The Courier & Advertiser (Perth and Perthshire Edition)
Six feared drowned in van as worst yet to come
Hurricane Harvey leaves city paralysed by downpours with no relief in sight
Floodwaters reached the roof lines of single-storey homes yesterday and people could be heard pleading for help from inside as Hurricane Harvey poured rain on the Houston area for a fourth consecutive day.
The US’s fourth-largest city was still largely paralysed by one of the largest downpours in American history.
There was no relief in sight from the storm that spun into Texas as a Category 4 hurricane, then parked itself over the Gulf Coast.
With nearly two more feet of rain expected, authorities worried whether the worst was yet to come.
Harvey has been blamed for at least two confirmed deaths.
A Houston television station reported yesterday that six family members were believed to have drowned when their van was swept away by floodwaters.
The KHOU report was attributed to three family members the station did not identify. No bodies have been recovered.
Police Chief Art Acevedo told the Associated Press that he had no information about the report but said he is “really worried about how many bodies we’re going to find”.
According to the station, four children and their grandparents were feared dead after the van hit high water on Sunday when crossing a bridge in the Greens Bayou area.
The driver of the vehicle, the children’s great-uncle, reportedly escaped by grabbing a tree limb before the van sank.
He told the children to try to escape through the back door, but they were unable to get out.
The disaster unfolded on an epic scale in one of America’s most sprawling metropolitan centres.
The Houston metro area covers about 10,000 square miles.
It is crisscrossed by about 1,700 miles of channels, creeks and bayous that drain into the Gulf of Mexico, about 50 miles to the south-east from the city centre.

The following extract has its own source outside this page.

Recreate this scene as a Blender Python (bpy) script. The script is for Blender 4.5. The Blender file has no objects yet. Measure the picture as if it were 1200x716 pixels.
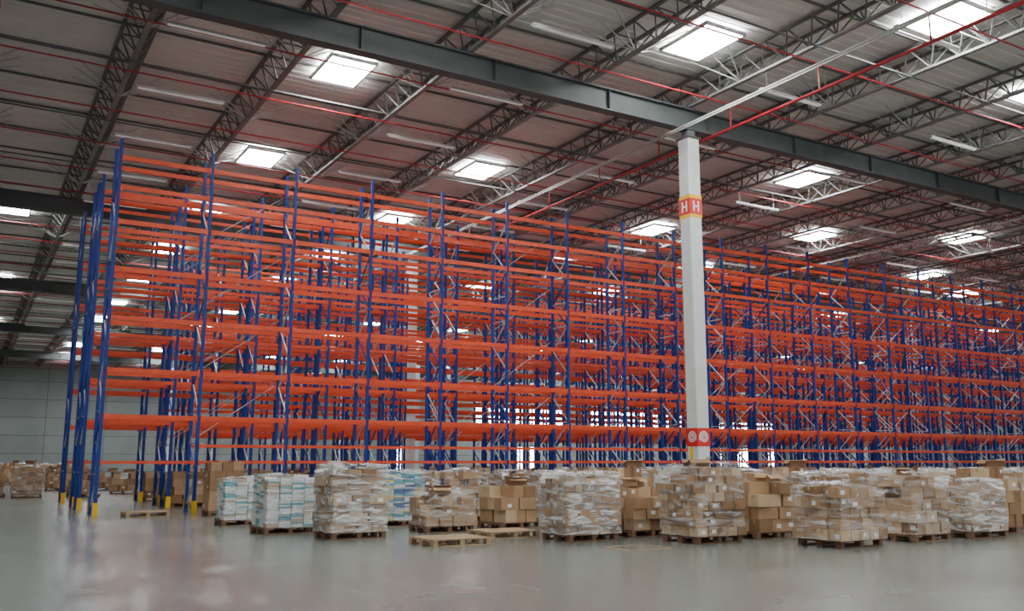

The flooding was so widespread that the levels of city waterways have either equalled or surpassed those of Tropical Storm Allison from 2001, and no major highway has been spared some overflow.
The city’s normally bustling business district was virtually deserted yesterday, with emergency vehicles making up most of the traffic.
Most traffic signals were not working and most businesses were closed.
Elsewhere, water gushed from two reservoirs overwhelmed by Harvey as officials sought to release pressure on two dams where floodwaters were at risk of spilling around the sides of the barriers.
The move aimed at protecting the central business district risked flooding thousands more homes.
Meanwhile, rescuers continued plucking people from the floodwaters – at least 2,000 so far, according to Mr Acevedo.
Rescuers were giving priority to lifeand-death situations, leaving many people to fend for themselves.
Up to 20 more inches (51cm) of rain could fall in the coming days, on top of the more than 30 inches (76cm) some places have already seen, National Weather Service Director Louis Uccellini said yesterday.
That means the flooding will get worse in the days ahead.